Se habla frecuentemente, en público y en privado, del “retorno a la normalidad”, aunque no se explique muy bien en qué consiste concretamente dicho retorno. En un nivel aceptable de salud pública, probablemente, o en la implicación personal de cada uno de nosotros en las causas comunes. Y en el brillo cotidiano del humor, del amor y de la alegría, por supuesto.
Los últimos largos meses han sido un ejercicio intenso y penetrante de la anomalía, de la excepción, de lo raro y distinto. También de la soledad en compañía, de la comunicación en sus distintas formas, de los sobresaltos de la felicidad entreverados por los gritos y susurros de la desesperanza. Y la apuesta tibia o brillante por la fraternidad y la solidaridad, por la plena ciudadanía entre la selva tupida de violencias, agresiones e intereses personales o políticos. El tiempo pasado y presente es un denso claroscuro con más sombras que luces, pero en el que queremos mantener abiertas las dimensiones luminosas de la paciencia y la esperanza, el sentido regenerador del sufrimiento personal y colectivo. Un tiempo apto para hacer el inventario de logros y fracasos, como un equipaje de vacaciones donde caben los instrumentos cotidianos y los valores morales, la amistad y la belleza.

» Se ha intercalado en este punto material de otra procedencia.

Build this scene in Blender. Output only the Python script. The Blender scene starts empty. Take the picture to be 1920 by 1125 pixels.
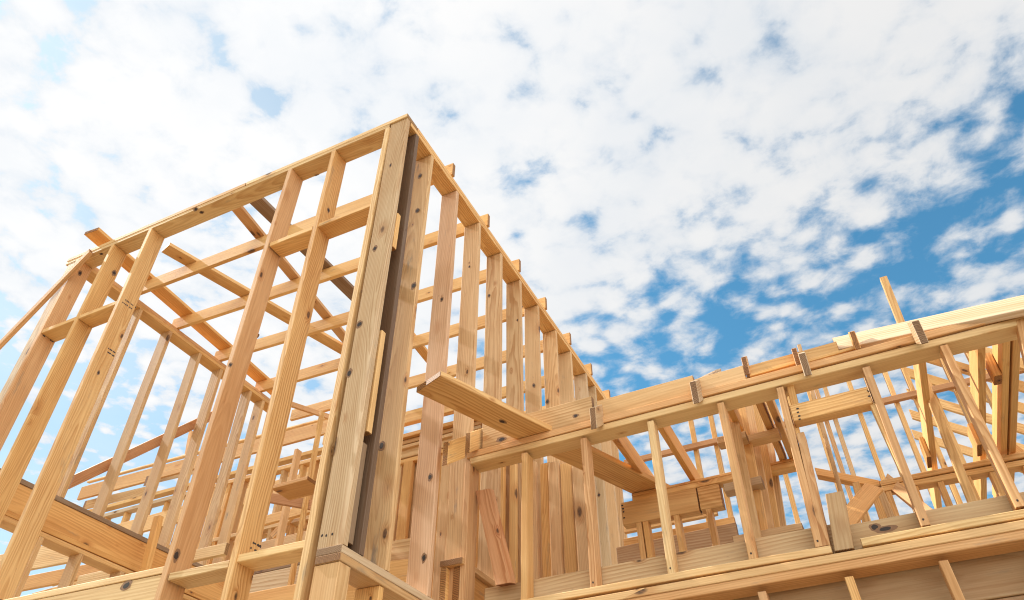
import bpy, bmesh, math, random
from mathutils import Vector, Matrix, noise
from mathutils.bvhtree import BVHTree
random.seed(7)
scene = bpy.context.scene
C = scene.collection

# ------------------------------------------------------------------ camera
H = 1.6                      # eye height above the ground
F_PX, PITCH, YAW = 1400.0, math.radians(40.7), math.radians(115.8)
FW = Vector((math.cos(YAW)*math.cos(PITCH), math.sin(YAW)*math.cos(PITCH), math.sin(PITCH)))
RT = Vector((math.sin(YAW), -math.cos(YAW), 0))
UP = RT.cross(FW)
cam_d = bpy.data.cameras.new('camera'); cam = bpy.data.objects.new('camera', cam_d); C.objects.link(cam)
cam_d.sensor_width = 36; cam_d.lens = F_PX/1920*36; cam_d.clip_end = 3000; cam_d.clip_start = 0.05
M = Matrix((RT, UP, -FW)).transposed().to_4x4(); M.translation = Vector((0, 0, H))
cam.matrix_world = M
scene.camera = cam

# measured points of the photograph turned into points on a known wall / floor plane (metres, eye at z = 0)
def ray(x, y): return (x-960)/F_PX*RT - (y-562.5)/F_PX*UP + FW
def aY(x, y, Y): d = ray(x, y); return d*(Y/d.y)
def aX(x, y, X): d = ray(x, y); return d*(X/d.x)
def aZ(x, y, Z): d = ray(x, y); return d*(Z/d.z)
V = Vector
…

Al final del verano deshacemos la maleta pero hemos construido una parcela nueva de realidad y de creatividad.
El equipaje de verano puede ser un ensayo general o una referencia simbólica para el retorno a la normalidad, tan deseado como difícil y casi impensable. Un regreso a aquello que necesitamos para vivir en plenitud. Un repliegue sereno desde la vitalidad original hacia un remanso de sosiego. Un reparto equitativo en nuestra identidad personal entre la racionalidad activa y la emotividad profunda, el pensamiento equilibrado y la cercanía del corazón.